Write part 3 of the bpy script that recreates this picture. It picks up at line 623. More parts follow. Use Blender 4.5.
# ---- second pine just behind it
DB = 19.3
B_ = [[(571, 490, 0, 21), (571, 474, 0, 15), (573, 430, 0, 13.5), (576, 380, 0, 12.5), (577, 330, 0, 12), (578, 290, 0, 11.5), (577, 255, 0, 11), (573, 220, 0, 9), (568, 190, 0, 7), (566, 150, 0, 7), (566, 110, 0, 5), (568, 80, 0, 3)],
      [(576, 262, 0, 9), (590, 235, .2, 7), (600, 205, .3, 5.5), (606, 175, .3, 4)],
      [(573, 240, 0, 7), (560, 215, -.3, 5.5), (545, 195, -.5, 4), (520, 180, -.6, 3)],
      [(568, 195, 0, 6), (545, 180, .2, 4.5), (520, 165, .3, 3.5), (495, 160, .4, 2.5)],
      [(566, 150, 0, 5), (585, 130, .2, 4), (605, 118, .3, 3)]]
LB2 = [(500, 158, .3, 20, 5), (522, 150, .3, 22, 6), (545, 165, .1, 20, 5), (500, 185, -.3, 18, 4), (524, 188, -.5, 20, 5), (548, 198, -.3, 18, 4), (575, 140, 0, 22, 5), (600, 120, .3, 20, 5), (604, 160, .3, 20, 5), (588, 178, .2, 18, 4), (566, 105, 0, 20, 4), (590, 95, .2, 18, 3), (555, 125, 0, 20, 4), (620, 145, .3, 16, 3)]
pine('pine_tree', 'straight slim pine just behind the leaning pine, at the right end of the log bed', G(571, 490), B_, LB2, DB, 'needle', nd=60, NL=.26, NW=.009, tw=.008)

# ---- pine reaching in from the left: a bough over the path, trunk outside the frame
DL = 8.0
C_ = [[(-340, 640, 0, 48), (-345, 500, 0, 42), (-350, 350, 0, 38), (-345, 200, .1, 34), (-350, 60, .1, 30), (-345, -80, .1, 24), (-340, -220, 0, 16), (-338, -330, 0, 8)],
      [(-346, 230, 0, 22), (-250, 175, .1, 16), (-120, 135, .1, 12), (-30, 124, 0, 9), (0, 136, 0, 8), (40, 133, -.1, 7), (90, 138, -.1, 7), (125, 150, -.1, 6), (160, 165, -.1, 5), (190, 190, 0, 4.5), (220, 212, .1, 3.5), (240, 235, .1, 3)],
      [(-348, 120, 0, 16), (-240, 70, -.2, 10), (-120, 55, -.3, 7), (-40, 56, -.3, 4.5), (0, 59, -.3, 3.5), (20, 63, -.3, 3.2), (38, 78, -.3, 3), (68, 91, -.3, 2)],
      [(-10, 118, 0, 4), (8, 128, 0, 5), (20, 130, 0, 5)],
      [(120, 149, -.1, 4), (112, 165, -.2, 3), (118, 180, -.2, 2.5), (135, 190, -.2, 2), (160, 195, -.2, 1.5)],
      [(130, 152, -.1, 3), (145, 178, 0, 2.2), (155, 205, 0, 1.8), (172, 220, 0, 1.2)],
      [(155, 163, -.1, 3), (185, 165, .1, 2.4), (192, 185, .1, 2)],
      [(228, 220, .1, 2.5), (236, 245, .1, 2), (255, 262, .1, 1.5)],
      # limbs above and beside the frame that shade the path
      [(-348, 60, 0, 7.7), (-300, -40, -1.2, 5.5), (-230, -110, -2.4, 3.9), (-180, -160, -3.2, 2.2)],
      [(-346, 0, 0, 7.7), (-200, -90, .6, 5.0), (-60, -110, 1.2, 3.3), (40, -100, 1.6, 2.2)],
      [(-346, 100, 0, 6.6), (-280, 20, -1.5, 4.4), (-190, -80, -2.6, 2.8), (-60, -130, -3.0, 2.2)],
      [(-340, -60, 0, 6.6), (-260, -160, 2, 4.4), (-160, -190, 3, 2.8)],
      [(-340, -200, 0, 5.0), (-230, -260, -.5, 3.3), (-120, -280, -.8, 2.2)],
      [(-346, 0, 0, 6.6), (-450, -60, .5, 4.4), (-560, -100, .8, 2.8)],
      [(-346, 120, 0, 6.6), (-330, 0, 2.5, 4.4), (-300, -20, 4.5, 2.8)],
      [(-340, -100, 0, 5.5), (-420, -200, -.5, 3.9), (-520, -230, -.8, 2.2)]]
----
**Job:**
Copy out the whole listing exactly as written.

**Result of the task:**
Write part 3 of the bpy script that recreates this picture. It picks up at line 623. More parts follow. Use Blender 4.5.
# ---- second pine just behind it
DB = 19.3
B_ = [[(571, 490, 0, 21), (571, 474, 0, 15), (573, 430, 0, 13.5), (576, 380, 0, 12.5), (577, 330, 0, 12), (578, 290, 0, 11.5), (577, 255, 0, 11), (573, 220, 0, 9), (568, 190, 0, 7), (566, 150, 0, 7), (566, 110, 0, 5), (568, 80, 0, 3)],
      [(576, 262, 0, 9), (590, 235, .2, 7), (600, 205, .3, 5.5), (606, 175, .3, 4)],
      [(573, 240, 0, 7), (560, 215, -.3, 5.5), (545, 195, -.5, 4), (520, 180, -.6, 3)],
      [(568, 195, 0, 6), (545, 180, .2, 4.5), (520, 165, .3, 3.5), (495, 160, .4, 2.5)],
      [(566, 150, 0, 5), (585, 130, .2, 4), (605, 118, .3, 3)]]
LB2 = [(500, 158, .3, 20, 5), (522, 150, .3, 22, 6), (545, 165, .1, 20, 5), (500, 185, -.3, 18, 4), (524, 188, -.5, 20, 5), (548, 198, -.3, 18, 4), (575, 140, 0, 22, 5), (600, 120, .3, 20, 5), (604, 160, .3, 20, 5), (588, 178, .2, 18, 4), (566, 105, 0, 20, 4), (590, 95, .2, 18, 3), (555, 125, 0, 20, 4), (620, 145, .3, 16, 3)]
pine('pine_tree', 'straight slim pine just behind the leaning pine, at the right end of the log bed', G(571, 490), B_, LB2, DB, 'needle', nd=60, NL=.26, NW=.009, tw=.008)

# ---- pine reaching in from the left: a bough over the path, trunk outside the frame
DL = 8.0
C_ = [[(-340, 640, 0, 48), (-345, 500, 0, 42), (-350, 350, 0, 38), (-345, 200, .1, 34), (-350, 60, .1, 30), (-345, -80, .1, 24), (-340, -220, 0, 16), (-338, -330, 0, 8)],
      [(-346, 230, 0, 22), (-250, 175, .1, 16), (-120, 135, .1, 12), (-30, 124, 0, 9), (0, 136, 0, 8), (40, 133, -.1, 7), (90, 138, -.1, 7), (125, 150, -.1, 6), (160, 165, -.1, 5), (190, 190, 0, 4.5), (220, 212, .1, 3.5), (240, 235, .1, 3)],
      [(-348, 120, 0, 16), (-240, 70, -.2, 10), (-120, 55, -.3, 7), (-40, 56, -.3, 4.5), (0, 59, -.3, 3.5), (20, 63, -.3, 3.2), (38, 78, -.3, 3), (68, 91, -.3, 2)],
      [(-10, 118, 0, 4), (8, 128, 0, 5), (20, 130, 0, 5)],
      [(120, 149, -.1, 4), (112, 165, -.2, 3), (118, 180, -.2, 2.5), (135, 190, -.2, 2), (160, 195, -.2, 1.5)],
      [(130, 152, -.1, 3), (145, 178, 0, 2.2), (155, 205, 0, 1.8), (172, 220, 0, 1.2)],
      [(155, 163, -.1, 3), (185, 165, .1, 2.4), (192, 185, .1, 2)],
      [(228, 220, .1, 2.5), (236, 245, .1, 2), (255, 262, .1, 1.5)],
      # limbs above and beside the frame that shade the path
      [(-348, 60, 0, 7.7), (-300, -40, -1.2, 5.5), (-230, -110, -2.4, 3.9), (-180, -160, -3.2, 2.2)],
      [(-346, 0, 0, 7.7), (-200, -90, .6, 5.0), (-60, -110, 1.2, 3.3), (40, -100, 1.6, 2.2)],
      [(-346, 100, 0, 6.6), (-280, 20, -1.5, 4.4), (-190, -80, -2.6, 2.8), (-60, -130, -3.0, 2.2)],
      [(-340, -60, 0, 6.6), (-260, -160, 2, 4.4), (-160, -190, 3, 2.8)],
      [(-340, -200, 0, 5.0), (-230, -260, -.5, 3.3), (-120, -280, -.8, 2.2)],
      [(-346, 0, 0, 6.6), (-450, -60, .5, 4.4), (-560, -100, .8, 2.8)],
      [(-346, 120, 0, 6.6), (-330, 0, 2.5, 4.4), (-300, -20, 4.5, 2.8)],
      [(-340, -100, 0, 5.5), (-420, -200, -.5, 3.9), (-520, -230, -.8, 2.2)]]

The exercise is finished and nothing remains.